* Description of the task: Take the lines from the head of the listing through the one bearing "S.camera = cam" and copy them exactly, leaving every picture out.

[start of Records for this exercise]

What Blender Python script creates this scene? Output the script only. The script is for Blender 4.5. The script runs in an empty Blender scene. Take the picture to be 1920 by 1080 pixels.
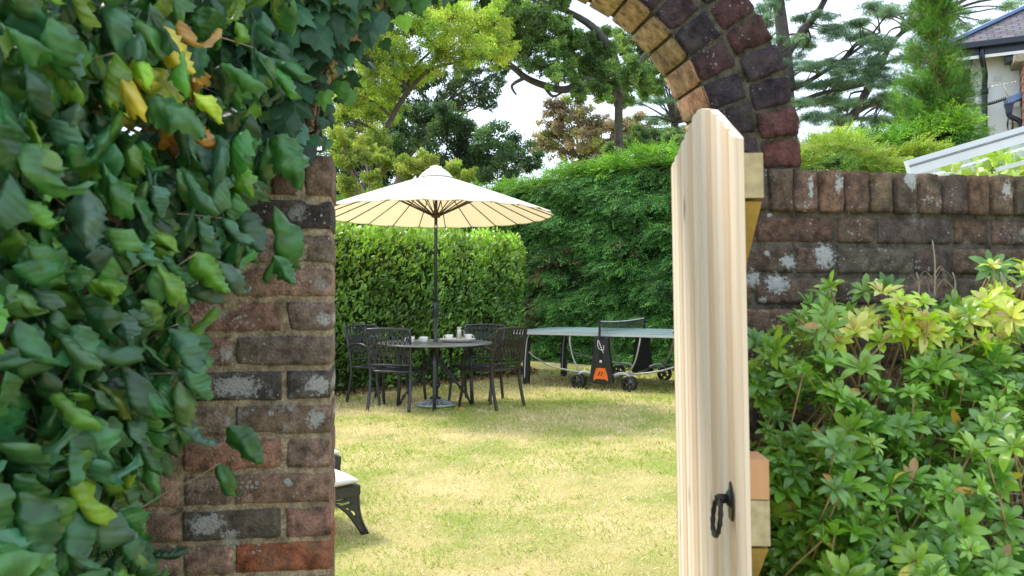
import bpy, math, random
import numpy as np
from mathutils import Vector, noise, Matrix

# ------------------------------------------------------------------ camera, world, sun, exposure
S = bpy.context.scene
COL = S.collection
FPX = 1500.0
CAMZ = 1.25
PITCH = math.atan(15 / FPX)
cam_d = bpy.data.cameras.new('camera')
cam_d.sensor_width = 36; cam_d.lens = 36 * FPX / 1920
cam_d.clip_start = 0.05; cam_d.clip_end = 2000
cam_d.dof.use_dof = True; cam_d.dof.focus_distance = 5.0; cam_d.dof.aperture_fstop = 8.0
cam = bpy.data.objects.new('camera', cam_d); COL.objects.link(cam)
cam.location = (0, 0, CAMZ); cam.rotation_euler = (math.pi / 2 + PITCH, 0, 0)
S.camera = cam

SUN_DIR = Vector((0.64, -0.36, -1.0)).normalized()        # the way the light travels
sun_el = math.asin(-SUN_DIR.z); sun_az = math.atan2(-SUN_DIR.x, -SUN_DIR.y)
W = bpy.data.worlds.new('World'); S.world = W; W.use_nodes = True
nt = W.node_tree; nt.nodes.clear()
o_ = nt.nodes.new('ShaderNodeOutputWorld'); bg = nt.nodes.new('ShaderNodeBackground')
sky = nt.nodes.new('ShaderNodeTexSky'); sky.sky_type = 'NISHITA'; sky.sun_disc = False
sky.sun_elevation = sun_el; sky.sun_rotation = sun_az
tc = nt.nodes.new('ShaderNodeTexCoord'); mp = nt.nodes.new('ShaderNodeMapping'); mp.inputs['Scale'].default_value = (1, 1, 2.5)
nz = nt.nodes.new('ShaderNodeTexNoise'); nz.inputs['Scale'].default_value = 3.0; nz.inputs['Detail'].default_value = 7; nz.inputs['Roughness'].default_value = .6
rp = nt.nodes.new('ShaderNodeValToRGB'); rp.color_ramp.elements[0].position = .30; rp.color_ramp.elements[1].position = .56
rp.color_ramp.elements[0].color = (.45, .45, .45, 1)
mx = nt.nodes.new('ShaderNodeMix'); mx.data_type = 'RGBA'; mx.inputs['B'].default_value = (6.6, 7.6, 9.0, 1)
nt.links.new(tc.outputs['Generated'], mp.inputs['Vector']); nt.links.new(mp.outputs[0], nz.inputs['Vector'])
nt.links.new(nz.outputs['Fac'], rp.inputs[0]); nt.links.new(rp.outputs[0], mx.inputs['Factor'])
nt.links.new(sky.outputs[0], mx.inputs['A']); nt.links.new(mx.outputs['Result'], bg.inputs['Color'])
bg.inputs['Strength'].default_value = 0.112
nt.links.new(bg.outputs[0], o_.inputs[0])

sd = bpy.data.lights.new('sun', 'SUN'); sd.energy = 2.4; sd.angle = math.radians(14); sd.color = (1, .95, .86)
sun = bpy.data.objects.new('sun', sd); COL.objects.link(sun)
sun.rotation_euler = SUN_DIR.to_track_quat('-Z', 'Y').to_euler()
S.view_settings.view_transform = 'Standard'; S.view_settings.look = 'None'
S.view_settings.exposure = 1.05; S.view_settings.gamma = 1
S.render.engine = 'CYCLES'; S.cycles.use_denoising = True
S.cycles.max_bounces = 7; S.cycles.transparent_max_bounces = 8

R = random.Random(11)
NR = np.random.default_rng(7)
rad = math.radians
_c, _s = math.cos(PITCH), math.sin(PITCH)

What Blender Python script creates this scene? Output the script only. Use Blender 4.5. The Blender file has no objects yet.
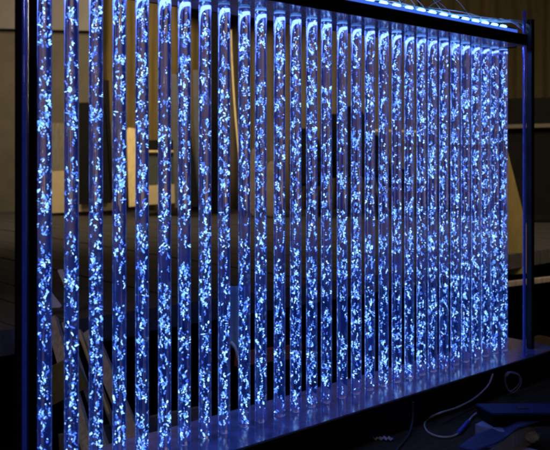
import bpy, bmesh, math, random
from mathutils import Vector, Matrix, noise

sc = bpy.context.scene
COL = sc.collection
EYE = 1.481            # camera height
F = 800.0              # focal length in photograph pixels (550 px wide)
PLATE = EYE - 0.641    # top of the base plate
CEIL = EYE + 0.358     # underside of the top plate
R0 = Vector((-0.452, 1.569)); STEP = Vector((0.04176, 0.03755))
D2 = STEP.normalized(); N2 = Vector((D2.y, -D2.x))   # N2 points towards the viewer
ROT = math.atan2(D2.y, D2.x)

def onrow(x, off):     # point of the row's plane moved 'off' towards the viewer, in direction x
    k = (x - 275) / F
    o = R0 + N2 * off
    s = (k * o.y - o.x) / (D2.x - k * D2.y)
    return o + D2 * s
def at(x, y, Y):
    return Vector(((x - 275) / F * Y, Y, EYE - (y - 157) / F * Y))
def onz(x, y, z):      # ground point on the height z
    Y = (EYE - z) * F / (y - 157)
    return Vector(((x - 275) / F * Y, Y, z))
def row(t, off, z):
    p = R0 + STEP * t + N2 * off
    return Vector((p.x, p.y, z))

# ---------------------------------------------------------------- materials
def mat(name, col, rough=.5, metal=0, spec=.5, bump=0, bscale=40, var=0, vscale=8, stretch=(1, 1, 1), coat=0):
    m = bpy.data.materials.new(name); m.use_nodes = True
    nt = m.node_tree; b = nt.nodes['Principled BSDF']
    b.inputs['Base Color'].default_value = (*col, 1)
    b.inputs['Roughness'].default_value = rough
    b.inputs['Metallic'].default_value = metal
    b.inputs['Specular IOR Level'].default_value = spec
    b.inputs['Coat Weight'].default_value = coat
    tc = nt.nodes.new('ShaderNodeTexCoord'); mp = nt.nodes.new('ShaderNodeMapping')
    mp.inputs['Scale'].default_value = stretch
    nt.links.new(tc.outputs['Object'], mp.inputs[0])
    if var:
        n = nt.nodes.new('ShaderNodeTexNoise'); n.inputs['Scale'].default_value = vscale
        n.inputs['Detail'].default_value = 6; n.inputs['Roughness'].default_value = .65
        nt.links.new(mp.outputs[0], n.inputs['Vector'])
        r = nt.nodes.new('ShaderNodeValToRGB')
        r.color_ramp.elements[0].position = .3; r.color_ramp.elements[1].position = .7
        r.color_ramp.elements[0].color = (*[c * (1 - var) for c in col], 1)
        r.color_ramp.elements[1].color = (*[min(1, c * (1 + var)) for c in col], 1)
        nt.links.new(n.outputs['Fac'], r.inputs[0]); nt.links.new(r.outputs[0], b.inputs['Base Color'])
        rr = nt.nodes.new('ShaderNodeMapRange'); rr.inputs[3].default_value = max(0, rough - .1); rr.inputs[4].default_value = min(1, rough + .12)
        nt.links.new(n.outputs['Fac'], rr.inputs[0]); nt.links.new(rr.outputs[0], b.inputs['Roughness'])
    if bump:
        n2 = nt.nodes.new('ShaderNodeTexNoise'); n2.inputs['Scale'].default_value = bscale; n2.inputs['Detail'].default_value = 4
        nt.links.new(mp.outputs[0], n2.inputs['Vector'])
        bp = nt.nodes.new('ShaderNodeBump'); bp.inputs['Strength'].default_value = bump; bp.inputs['Distance'].default_value = .01
        nt.links.new(n2.outputs['Fac'], bp.inputs['Height']); nt.links.new(bp.outputs[0], b.inputs['Normal'])
    return m

def emis(name, col, strength):
    m = mat(name, (.8, .8, .8), .3); b = m.node_tree.nodes['Principled BSDF']
    b.inputs['Emission Color'].default_value = (*col, 1); b.inputs['Emission Strength'].default_value = strength
    return m

def cap_mat():
    m = emis('led_cap_lens', (.12, .34, 1), 1.0)
    nt = m.node_tree; oi = nt.nodes.new('ShaderNodeObjectInfo'); mr = nt.nodes.new('ShaderNodeMapRange')
    mr.inputs[3].default_value = .25; mr.inputs[4].default_value = 1.6
    nt.links.new(oi.outputs['Random'], mr.inputs[0]); nt.links.new(mr.outputs[0], nt.nodes['Principled BSDF'].inputs['Emission Strength'])
    return m

def rod_mat():
    m = bpy.data.materials.new('clear_acrylic'); m.use_nodes = True
    nt = m.node_tree; nt.nodes.clear()
    out = nt.nodes.new('ShaderNodeOutputMaterial')
    g = nt.nodes.new('ShaderNodeBsdfPrincipled')
    g.inputs['Base Color'].default_value = (.93, .93, 1, 1)
    g.inputs['Transmission Weight'].default_value = 1; g.inputs['IOR'].default_value = 1.49
    g.inputs['Roughness'].default_value = .03
    # the acrylic is a light guide fed by LEDs at its ends: its body glows faintly
    g.inputs['Emission Color'].default_value = (.032, .11, 1, 1)
    g.inputs['Emission Strength'].default_value = ROD_GLOW
    tc = nt.nodes.new('ShaderNodeTexCoord')
    n = nt.nodes.new('ShaderNodeTexNoise'); n.inputs['Scale'].default_value = 60
    bp = nt.nodes.new('ShaderNodeBump'); bp.inputs['Strength'].default_value = .04; bp.inputs['Distance'].default_value = .002
    nt.links.new(tc.outputs['Object'], n.inputs['Vector']); nt.links.new(n.outputs['Fac'], bp.inputs['Height'])
    nt.links.new(bp.outputs[0], g.inputs['Normal'])
    n3 = nt.nodes.new('ShaderNodeTexNoise'); n3.inputs['Scale'].default_value = 26; n3.inputs['Detail'].default_value = 3
    r3 = nt.nodes.new('ShaderNodeMapRange'); r3.inputs[1].default_value = .3; r3.inputs[2].default_value = .72
    r3.inputs[3].default_value = ROD_GLOW * .45; r3.inputs[4].default_value = ROD_GLOW * 1.7
    nt.links.new(tc.outputs['Object'], n3.inputs['Vector']); nt.links.new(n3.outputs['Fac'], r3.inputs[0])
    nt.links.new(r3.outputs[0], g.inputs['Emission Strength'])
    nt.links.new(g.outputs[0], out.inputs[0])
    m.cycles.emission_sampling = 'NONE'
    return m

def tube_mat():
    m = mat('blue_lit_tube', (.10, .14, .55), .10, .85, .8, var=.5, vscale=90)
    b = m.node_tree.nodes['Principled BSDF']
    n = m.node_tree.nodes.new('ShaderNodeTexNoise'); n.inputs['Scale'].default_value = 110
    r = m.node_tree.nodes.new('ShaderNodeMapRange'); r.inputs[1].default_value = .3; r.inputs[2].default_value = .7
    r.inputs[3].default_value = .0; r.inputs[4].default_value = .16
    m.node_tree.links.new(n.outputs['Fac'], r.inputs[0]); m.node_tree.links.new(r.outputs[0], b.inputs['Emission Strength'])
    b.inputs['Emission Color'].default_value = (.03, .07, .8, 1)
    b.inputs['Coat Weight'].default_value = .5; b.inputs['Coat Roughness'].default_value = .05
    return m

def bubble_mat():
    m = bpy.data.materials.new('lit_bubbles'); m.use_nodes = True
    nt = m.node_tree; b = nt.nodes['Principled BSDF']
    b.inputs['Base Color'].default_value = (.7, .8, 1, 1); b.inputs['Roughness'].default_value = .25
    g = nt.nodes.new('ShaderNodeNewGeometry')
    r = nt.nodes.new('ShaderNodeValToRGB'); e = r.color_ramp.elements
    e[0].position = 0; e[0].color = (.012, .05, .75, 1)
    e[1].position = 1; e[1].color = (.42, .74, 1, 1)
    a = e.new(.3); a.color = (.06, .20, 1, 1)
    a = e.new(.62); a.color = (.15, .42, 1, 1)
    nt.links.new(g.outputs['Random Per Island'], r.inputs[0])
    nt.links.new(r.outputs[0], b.inputs['Emission Color'])
    mp = nt.nodes.new('ShaderNodeMapRange'); mp.inputs[3].default_value = .7; mp.inputs[4].default_value = BUB
    nt.links.new(g.outputs['Random Per Island'], mp.inputs[0])
    nt.links.new(mp.outputs[0], b.inputs['Emission Strength'])
    m.cycles.emission_sampling = 'NONE'
    return m

ROD_GLOW = .046
BUB = 2.35
M = dict(
    rod=rod_mat(), bub=bubble_mat(),
    black=mat('black_anodised_metal', (.007, .007, .008), .38, .0, .4, bump=.05, bscale=300, var=.3, vscale=30),
    blackmatt=mat('matt_black_board', (.007, .0065, .0065), .9, spec=.15, bump=.1, bscale=90, var=.25),
    fabricblack=mat('black_chair_fabric', (.006, .006, .007), .9, spec=.15, bump=.3, bscale=300, var=.3, vscale=12),
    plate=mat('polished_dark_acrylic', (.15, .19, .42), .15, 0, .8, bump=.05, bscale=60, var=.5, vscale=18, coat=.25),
    chrome=mat('chromed_steel', (.75, .76, .8), .12, 1, bump=.03, bscale=200),
    tube=tube_mat(),
    led=emis('blue_white_led', (.16, .45, 1), 5),
    cap=cap_mat(),
    ledtape=emis('blue_led_tape', (.05, .17, 1), .8),
    wire=mat('milky_wire', (.85, .83, .9), .35, var=.1),
    cable=mat('cream_cable_sheath', (.55, .50, .38), .4, var=.25, vscale=50),
    darkcable=mat('dark_cable_sheath', (.05, .05, .05), .4, var=.2),
    blueplug=mat('blue_plug_plastic', (.05, .09, .45), .35, var=.15),
    table=mat('dark_table_wood', (.06, .036, .014), .75, spec=.15, bump=.15, bscale=30, var=.5, vscale=7, stretch=(1, 8, 1)),
    box=mat('box_plastic_with_blue_light', (.010, .018, .085), .6, spec=.25, bump=.08, bscale=250, var=.3, vscale=20),  # black box's lid, the rods' blue light put into its colour
    whitebox=mat('white_carton', (.36, .36, .45), .6, bump=.1, bscale=80, var=.08),
    paper=mat('off_white_paper', (.55, .50, .50), .7, bump=.3, bscale=25, var=.12, vscale=15),
    strap=mat('blue_grey_cloth', (.05, .055, .12), .75, bump=.4, bscale=160, var=.3, vscale=30),
    foil=mat('clear_crumpled_wrap', (.7, .65, .6), .15, spec=.9, bump=.8, bscale=120),
    stage=mat('worn_stage_boards', (.050, .046, .046), .62, bump=.4, bscale=35, var=.45, vscale=9, stretch=(1, 9, 1)),
    floor=mat('dark_floor', (.02, .018, .016), .7, bump=.2, bscale=30, var=.4),
    greywall=mat('grey_wall_panel', (.21, .20, .185), .8, bump=.15, bscale=40, var=.12, vscale=3),
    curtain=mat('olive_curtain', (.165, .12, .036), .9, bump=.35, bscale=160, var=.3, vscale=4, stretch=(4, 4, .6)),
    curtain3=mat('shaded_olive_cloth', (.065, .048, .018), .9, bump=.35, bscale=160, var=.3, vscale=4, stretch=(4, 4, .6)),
    curtain2=mat('dark_brown_curtain', (.15, .12, .08), .9, bump=.35, bscale=160, var=.3, vscale=4, stretch=(4, 4, .6)),
    cream=mat('cream_painted_board', (.48, .39, .22), .6, bump=.12, bscale=60, var=.12, vscale=6),
    grain=mat('grey_grained_veneer', (.17, .15, .115), .6, bump=.3, bscale=40, var=.45, vscale=14, stretch=(7, 7, .7)),
    tan=mat('tan_plywood', (.25, .185, .05), .7, bump=.2, bscale=40, var=.2, vscale=5, stretch=(3, 1, 1)),
    gold=mat('pale_timber', (.72, .58, .28), .5, bump=.15, bscale=40, var=.3, vscale=12, stretch=(8, 8, 1)),
    green=mat('dark_green_panel', (.045, .055, .040), .6, var=.2),
    slate=mat('slate_grey_board', (.075, .075, .085), .6, bump=.2, bscale=40, var=.25),
    plank=mat('grey_brown_plank', (.36, .30, .22), .6, bump=.3, bscale=40, var=.4, vscale=10, stretch=(9, 9, .8)),
    orange=mat('rusty_orange_board', (.28, .085, .04), .6, var=.25, vscale=12),
    litcloth=mat('cloth_with_blue_light', (.22, .36, .62), .8, bump=.4, bscale=40, var=.15),  # draped cloth, blue light from the wall painted into its colour
    drape=mat('taupe_dust_sheet', (.16, .13, .10), .9, bump=.5, bscale=25, var=.25),
    white=mat('white_card', (.62, .60, .62), .6, var=.06),
)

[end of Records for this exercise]

* Exercise output:
What Blender Python script creates this scene? Output the script only. The script is for Blender 4.5. The script runs in an empty Blender scene. Take the picture to be 1920 by 1080 pixels.
import bpy, math, random
import numpy as np
from mathutils import Vector, noise, Matrix

# ------------------------------------------------------------------ camera, world, sun, exposure
S = bpy.context.scene
COL = S.collection
FPX = 1500.0
CAMZ = 1.25
PITCH = math.atan(15 / FPX)
cam_d = bpy.data.cameras.new('camera')
cam_d.sensor_width = 36; cam_d.lens = 36 * FPX / 1920
cam_d.clip_start = 0.05; cam_d.clip_end = 2000
cam_d.dof.use_dof = True; cam_d.dof.focus_distance = 5.0; cam_d.dof.aperture_fstop = 8.0
cam = bpy.data.objects.new('camera', cam_d); COL.objects.link(cam)
cam.location = (0, 0, CAMZ); cam.rotation_euler = (math.pi / 2 + PITCH, 0, 0)
S.camera = cam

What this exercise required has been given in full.